Razliv

Razliv

 

a settlement 32 km northwest of Leningrad. It has a railroad station. Razliv is located on the bank of the Sestra River, which is spanned by a dam at the city of Sestroretsk, creating the Sestroretsk Reservoir (Lake Razliv).

After the July days of 1917, the Central Committee of the RSDLP (Bolshevik) concealed V. I. Lenin in Razliv and its surroundings from the persecution of the bourgeois Provisional Government. Arriving in Razliv on July 10 (23), Lenin spent a few days in the hayloft of a barn in the yard of the Bolshevik worker N. A. Emel’ianov and then moved to the other shore of the Sestroretsk Reservoir, where, disguised as a Finnish mower, he lived in a hut near a haystack.

Lenin continued to direct the party’s work from Razliv and maintained constant contact with the Central Committee of the RSDLP(B) through G. K. Ordzhonikidze, V. I. Zof, A. V. Shot-man, and E. A. Rakh’ia. He also worked on major problems of the theory and practice of the revolution. Important works of this period include the article “The Political Situation,” the pamphlet On Slogans, and the articles “A Reply,” “On Constitutional Illusions,” “The Beginning of Bonapartism,” and “Lessons of the Revolution.” While at Razliv, Lenin began writing State and Revolution and directed the work of the Sixth Congress of the RSDLP(B). In view of the approaching autumn cold and the danger that his whereabouts would be discovered, Lenin, on the decision of the party Central Committee, left Razliv for Finland not later than Aug. 6 (19), 1917.

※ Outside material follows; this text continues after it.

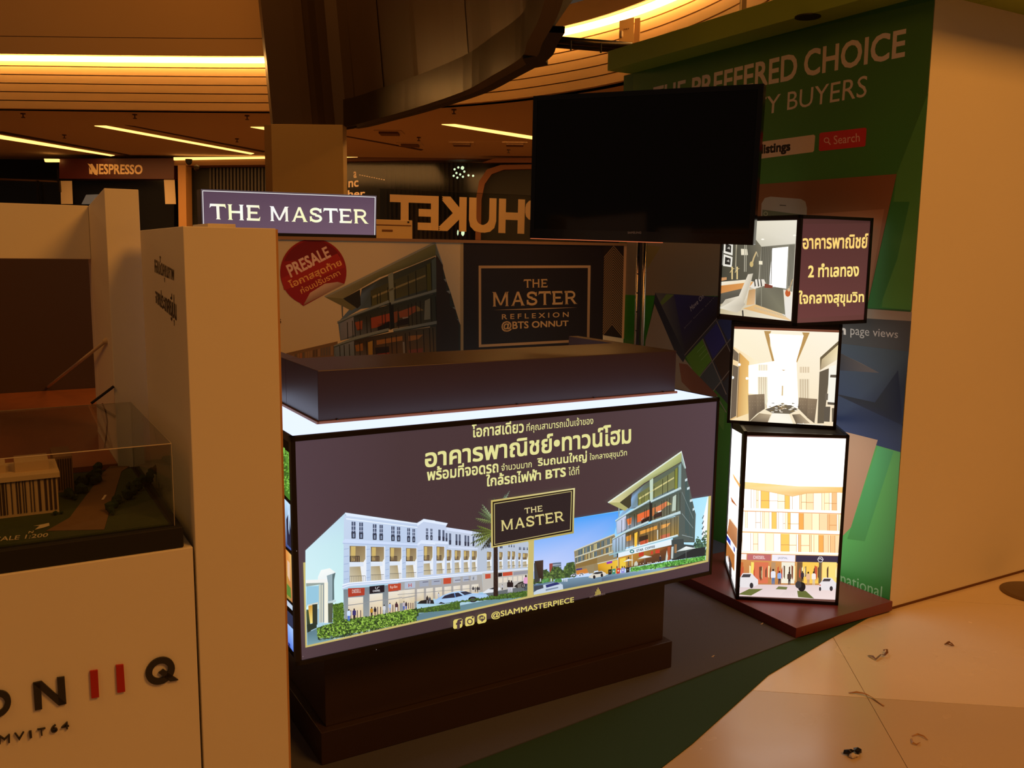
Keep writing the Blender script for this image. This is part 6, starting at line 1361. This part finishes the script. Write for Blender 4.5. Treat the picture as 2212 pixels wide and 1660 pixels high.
# curved dark cladding (underside of the upper level)
band_px = [(742, 274), (820, 255), (894.6, 234), (1000, 198), (1062, 164), (1125, 125)]
arcp = [(-2.56, 9.85), (-2.16, 10.0)]+[tuple(at(x, y, 'z', 3.0).xy) for x, y in band_px]+[(.07, 6.1), (.13, 5.5), (.15, 4.9), (.11, 4.1)]
def lean(pl_, k): return offs(pl_, k)
dk = thing('curved_cladding', 'dark bronze curved cladding of the upper level above the ochre column', 'cladding', (-1.2, 9.5, 3.0))
AP = smooth(arcp, 4)
n_ = len(AP); per = 4
inner = offs(AP, -.05)
zl = lambda i: 3.1+.30
for k in range(0, n_-1, per):
    seg = inner[k:k+per+1]
    if (k//per) % 2: seg = offs(inner, -.012)[max(0, k-1):k+per+2]
    if len(seg) < 2: continue
    top = [(p[0]-.25, p[1]-.1) for p in seg]
    zb = 2.985 if k < 8 else 3.25
    m_ = len(seg); mb = MB()
    vs = [(p[0], p[1], zb) for p in seg]+[(p[0], p[1], 6.5) for p in top]+[(p[0]-.05, p[1]+.1, zb) for p in seg]+[(p[0]-.05, p[1]+.1, 6.5) for p in top]
    fs = [(i, i+1, m_+i+1, m_+i) for i in range(m_-1)]+[(2*m_+i+1, 2*m_+i, 3*m_+i, 3*m_+i+1) for i in range(m_-1)]+[(0, m_, 3*m_, 2*m_), (m_-1, 3*m_-1, 4*m_-1, 2*m_-1)[::-1]]
    mb.solid(vs, fs).build('panel', M['dark'] if (k//per) % 2 else M['dark2'], dk)
bandp = AP[8:]
curb(bandp, 3.0, 3.29, .1).build('lower_band', M['band'], dk, smooth=False)

endp = [at(x, y, 'y', 6.5) for x, y in ((1129, 127), (1131, 60), (1160, 25), (1180, -40), (1235, -40), (1207, 0), (1172, 52), (1172, 118))]
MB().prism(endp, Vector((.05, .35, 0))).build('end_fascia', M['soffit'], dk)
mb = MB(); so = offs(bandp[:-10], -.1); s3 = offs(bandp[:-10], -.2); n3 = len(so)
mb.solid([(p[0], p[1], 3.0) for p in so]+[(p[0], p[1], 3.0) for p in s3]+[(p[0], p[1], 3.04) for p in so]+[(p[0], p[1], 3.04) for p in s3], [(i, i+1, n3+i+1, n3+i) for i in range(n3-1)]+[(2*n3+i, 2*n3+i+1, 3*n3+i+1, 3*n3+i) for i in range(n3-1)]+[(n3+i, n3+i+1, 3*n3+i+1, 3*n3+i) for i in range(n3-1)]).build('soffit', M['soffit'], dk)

# shops at the far side
SY = 16.5
def slabp(pts, y, th, m, name, parent=None, root=None, q=None):
    if q: pts = [q(*p) for p in pts]
    return MB().prism([at(a_, b_, 'y', y) for a_, b_ in pts], Vector((0, th, 0))).build(name, m, parent, root)
wbk = MB().wb(-14, 10, 17.6, 17.7, 0, 3.3).build('wall_back', M['shopdark']); tag(wbk, kind='structure')
def sthing(name, label, cat, px, y, group=None):
    p = at(px, 500, 'y', y); return thing(name, label, cat, (p.x, p.y, 0), 0, group)
# dark red shop on the left
nes = sthing('coffee_shopfront', 'dark shopfront with dark red sign band and pale capital lettering at the far left', 'shopfront', 250, SY)
fb_ = slabp([(128, 343), (376, 342), (376, 387), (128, 386)], SY, .5, M['shopred'], 'sign_band', nes)
np_ = Print(Vector((0, SY, 0)), Vector((0, 1, 0)))
np_.text((246, 214, 170), 'NESPRESSO', [(197, 354.5), (307.5, 357), (307, 376), (197, 376)], .03); np_.poly((246, 214, 170), [(189, 353), (198, 356), (211, 379), (204, 377)]); np_.poly((246, 214, 170), [(192, 360), (197, 370), (196, 376), (193, 376)])
np_.build('lettering', M['print'], fb_, nes)
slabp([(-60, 386), (376, 387), (376, 620), (-60, 620)], SY+.45, .3, M['shopdark'], 'interior', nes)
slabp([(-60, 392), (376, 388), (376, 620), (-60, 620)], SY+.1, .02, M['pane'], 'glazing', nes)
for pts in ([(130, 391), (155, 391), (157, 441), (132, 441)], [(354, 388), (377, 388), (380, 441), (357, 441)]): slabp(pts, SY+.05, .01, M['paper'], 'paper_poster', nes)
for pts in ([(122, 365), (126, 365), (130, 415), (126, 415)], [(78, 390), (81, 390), (84, 441), (81, 441)]): slabp(pts, SY, .05, M['dsteel'], 'mullion', nes)
slabp([(186, 421), (212, 420), (212, 441), (176, 441)], SY+.3, .08, mat('coffee_machine_front', (150, 140, 120), .5, emit=(120, 116, 104), es=.5), 'coffee_machine', nes)  # emission lightens the machine front, though it is no lamp
slabp([(0, 385), (128, 391), (128, 394), (0, 389)], SY+.05, .1, mat('shop_lintel', (90, 62, 38), .7), 'lintel', nes)
# lit coves over the shops
def cove(pts, label): 
    o = slabp(pts, SY-.1, .05, M['linear'], 'shop_cove_light'); tag(rebase(o), label, 'cove light', 'thin cove lights above the far shops')
cove([(95, 343), (126, 343.5), (126, 350), (97, 350)], 'short bright cove light left of the dark red sign band')
cove([(375, 340), (573, 338.5), (573, 342.5), (375, 346)], 'long bright cove light right of the dark red sign band')
cove([(738, 338), (1150, 327.5), (1400, 321), (1400, 322.5), (1150, 329.5), (738, 340.5)], 'thin orange cove line above the far glazed shop')
# second shop with shutters
sh = sthing('shuttered_shopfront', 'dark shuttered shopfront between the red sign band and the ochre column', 'shopfront', 480, SY)
slabp([(376, 347), (590, 344), (590, 356), (376, 358)], SY-.05, .5, mat('shop_beam', (120, 84, 48), .7), 'beam', sh)
slabp([(384, 357), (401, 357), (405, 640), (388, 640)], SY-.08, .3, mat('shop_pier', (176, 130, 76), .6), 'pier', sh)
slabp([(401, 356), (600, 355), (600, 640), (405, 640)], SY+.4, .1, M['shopdark'], 'interior', sh)
for k in range(17): slabp([(452+k*7.5, 362), (456+k*7.5, 362), (457+k*7.5, 520), (453+k*7.5, 520)], SY+.3, .03, mat('shutter_slat', (46, 36, 28), .5), 'slat', sh)
cam_ = sthing('security_camera', 'small dome security camera under the cove light', 'camera', 410, SY-.1)
p = at(408, 349, 'y', SY-.2); MB().lathe(p-EZ*.06, [(.02, 0), (.05, .03), (.06, .07), (.06, .1)], 12).build('dome', M['blackmatte'], cam_); p = at(425, 363, 'y', SY-.2); MB().ball(p, .06).build('lens_head', M['dsteel'], cam_)
# glazed shop right of the column
gs = sthing('glazed_shopfront', 'dark glazed shopfront with curtain and white letters right of the ochre column', 'shopfront', 900, SY)
slabp([(738, 341), (1420, 322), (1420, 338), (738, 349)], SY-.1, .5, mat('shop_fascia_brown', (96, 58, 32), .6), 'fascia', gs)
slabp([(738, 349), (1420, 338), (1420, 640), (738, 640)], SY+.7, .1, M['shopdark'], 'interior', gs)
for k in range(20): slabp([(830+k*9.5, 352), (835+k*9.5, 352), (836+k*9.5, 530), (831+k*9.5, 530)], SY+.5, .04, mat('curtain_fold', (44, 36, 30), .8), 'curtain_fold', gs)
gl_ = slabp([(738, 349), (1420, 338), (1420, 640), (738, 640)], SY+.05, .02, M['pane'], 'glazing', gs)
ap = Print(Vector((0, SY+.05, 0)), Vector((0, 1, 0)))
GT_ = (236, 214, 190)
ap.text(GT_, 'a', [(764, 371), (770, 371), (770, 384), (764, 384)], .02); ap.text(GT_, 'nc', [(753, 392), (774, 390), (774, 403), (753, 405)], .02); ap.text(GT_, 'ther', [(741, 412), (788, 410), (788, 425), (741, 427)], .02)
for k in range(11): ap.poly(GT_, [(776+k*5.2, 377+k*1.05), (779+k*5.2, 377.5+k*1.05), (779+k*5.2, 379.2+k*1.05), (776+k*5.2, 378.7+k*1.05)], lay=ap.layer)
ap.build('lettering', M['print'], gl_, gs)
glints = sthing('shop_lamp_cluster', 'cluster of small greenish lamps glowing inside the dark glazed shop', 'lamp', 1000, SY+.3)  # reflected green light drawn as added glowing balls, no lamps hang there
rr = random.Random(77)
for (x, y) in ((982, 366), (990, 362), (999, 363), (986, 374), (994, 377), (1003, 371), (980, 380), (1000, 382), (1012, 379), (1022, 380), (988, 384)):
    MB().ball(at(x, y, 'y', SY+.3), .022 if x != 999 else .035).build('bulb', M['led'], glints)
ar = sthing('orange_arch', 'orange rounded arch frame inside the far shop behind the television', 'arch', 1100, SY-.4)
QU3 = Q(560, 0, 2.989)
outer = [(1395, 1560), (1400, 1280), (1420, 1170), (1470, 1095), (1560, 1065), (1900, 1060), (2400, 1060)]; inner_ = [(2400, 1090), (1900, 1088), (1580, 1095), (1500, 1125), (1455, 1190), (1435, 1290), (1430, 1560)]
slabp(outer+inner_, SY-.6, .15, M['orange'], 'arch_frame', ar, q=QU3); slabp([(1440, 1050), (1520, 1022), (1900, 1018), (2400, 1018), (2400, 1050), (1900, 1052)], SY-.6, .15, M['orange'], 'upper_band', ar, q=QU3)
slabp([(1430, 1560), (1435, 1290), (1455, 1190), (1500, 1125), (1580, 1095), (1900, 1088), (2400, 1090), (2400, 1560)], SY-.5, .05, M['shopdark'], 'infill', ar, q=QU3)

# glass sheet with mirrored letters behind the presale board
GPV = 5.7
gpn = bthing('lettered_glass_sheet', 'clear glass sheet with large pale mirrored capitals behind the presale board', 'glass sheet', 2.7, GPV, 0)
e0 = uvz(at(820, 407, 'v', GPV)); e1 = uvz(at(1240, 419, 'v', GPV))
gsht = MB().bb(e0[0], e1[0]+.2, GPV, GPV+.008, .35, e0[2]).build('sheet', M['pane'], gpn)
MB().bb(e0[0], e1[0]+.2, GPV-.02, GPV+.03, 0, .35).build('foot_rail', M['blackmatte'], gpn)
MB().bb(e0[0], e1[0]+.2, GPV-.001, GPV+.009, e0[2], e0[2]+.002).bb(e0[0]-.002, e0[0], GPV-.001, GPV+.009, .35, e0[2]).build('polished_edge', M['dsteel'], gpn)
pp = Print(EY*GPV, EY); pp.text((240, 212, 176), 'PHUKET', [(846, 424), (1174, 436.5), (1172, 504), (846, 492)], .045, flip=True)
pp.build('lettering', M['print'], gsht, gpn)
# pale cabinet top seen over the board
CBV = 5.25
c0_ = uvz(at(815, 474, 'v', CBV)); c1_ = uvz(at(891, 476, 'v', CBV))
cb = bthing('pale_cabinet', 'pale boxy cabinet with a vent slot behind the presale board', 'cabinet', (c0_[0]+c1_[0])/2, CBV+.2, 0)
MB().bb(c0_[0]-.2, c1_[0], CBV, CBV+.4, 0, c0_[2]).build('body', M['box'], cb, bevel=.004)
MB().bb(c0_[0]-.2, c1_[0]-.01, CBV-.004, CBV, c0_[2]-.035, c0_[2]-.03).build('lid_seam', M['tape2'], cb)
a_ = uvz(at(825, 496, 'v', CBV)); b2 = uvz(at(848, 496, 'v', CBV)); MB().bb(a_[0], b2[0], CBV-.003, CBV, a_[2]-.012, a_[2]).build('vent_slot', M['tape2'], cb); a_ = uvz(at(882, 477, 'v', CBV)); MB().bb(a_[0]-.006, a_[0]+.006, CBV-.003, CBV, a_[2]-.014, a_[2]-.004).build('button', M['blackmatte'], cb)
lm = bthing('small_lantern', 'small glowing lantern on a post behind the lettered glass sheet', 'lantern', 2.6, 6.6, 0)  # added balls and post draw a green reflection, no lantern stands there
p = at(1000, 502, 'v', 6.6); MB().ball(p, (.016, .016, .034)).build('bulb', M['led'], lm); MB().tube([Vector((p.x, p.y, 0)), p-EZ*.03], .012, 8).build('post', M['blackmatte'], lm); p2 = at(989, 503, 'v', 6.6); MB().ball(p2, (.007, .007, .024)).build('bulb', M['led'], lm)
# pipe run, electrical boxes and post by the bulkhead
pr_ = thing('pipe_run', 'pair of dark pipes with clips running from the cladding to the green canopy', 'pipe', tuple(at(1262, 95, 'y', 6.9)))
MB().tube([at(1160, 83, 'y', 6.9), at(1365, 100, 'y', 6.9)], .028, 10).build('pipe', M['dsteel'], pr_, smooth=True)
MB().tube([at(1160, 94, 'y', 6.95), at(1365, 110, 'y', 6.95)], .022, 10).build('pipe', M['dsteel'], pr_, smooth=True)
for x in (1186, 1233, 1298): MB().tube([at(x, 82+(x-1160)*.08, 'y', 6.85), at(x, 103+(x-1160)*.08, 'y', 6.85)], .008, 6).build('pipe_clip', M['blackmatte'], pr_)
eb = thing('electrical_box', 'pale electrical cabinet on the curved bulkhead below the cove light', 'electrical box', tuple(at(1360, 95, 'y', 8.3)))
MB().prism([at(x, y, 'y', 8.3) for x, y in ((1338, 45), (1370, 37), (1369, 93), (1337, 96))], Vector((.03, .25, 0))).build('casing', mat('electrical_casing', (196, 156, 96), .6), eb)
MB().prism([at(x, y, 'y', 8.34) for x, y in ((1371, 40), (1383, 38), (1381, 90), (1369, 93))], Vector((.03, .2, 0))).build('side_casing', mat('electrical_casing_side', (160, 120, 70), .6), eb)
MB().lathe(at(1343, 76, 'y', 8.29), [(.006, -.02), (.012, -.01), (.012, .03), (.004, .04)], 8).build('latch', M['lettera'], eb)
for k in range(3): MB().ball(at(1348.5+k*4.5, 63-k*.6, 'y', 8.29), .006).build('rivet', M['tape2'], eb)
po = thing('slim_post', 'slim bright post rising behind the green canopy', 'post', tuple(at(1601, 20, 'y', 5.6))[:2]+(0,))
p0 = at(1600, 0, 'y', 5.6); p1 = at(1603, 0, 'y', 5.6); p2 = at(1613, 0, 'y', 5.6)
MB().wb(p0.x, p1.x, 5.6, 5.62, 0, 4.6).build('light_edge', M['paper'], po); MB().wb(p1.x+.001, p2.x, 5.6, 5.65, 0, 4.6).build('dark_edge', M['dark'], po)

In 1925 the barn where Lenin had been hiding was designated a museum. In 1927 a granite hut was built on the site of the hut; the original hut and its surroundings were left intact. A memorial museum comprising the V. I. Lenin Barn Museum and the V. I. Lenin Hut Museum was opened in 1927. The Hut Museum includes the granite hut (architect A. I. Gegello) and a pavilion of granite, marble, and glass (1964, architect V. D. Kirkhoglani). As of 1974 more than 5 million people had visited the Barn Museum and about 13 million people, the Hut Museum.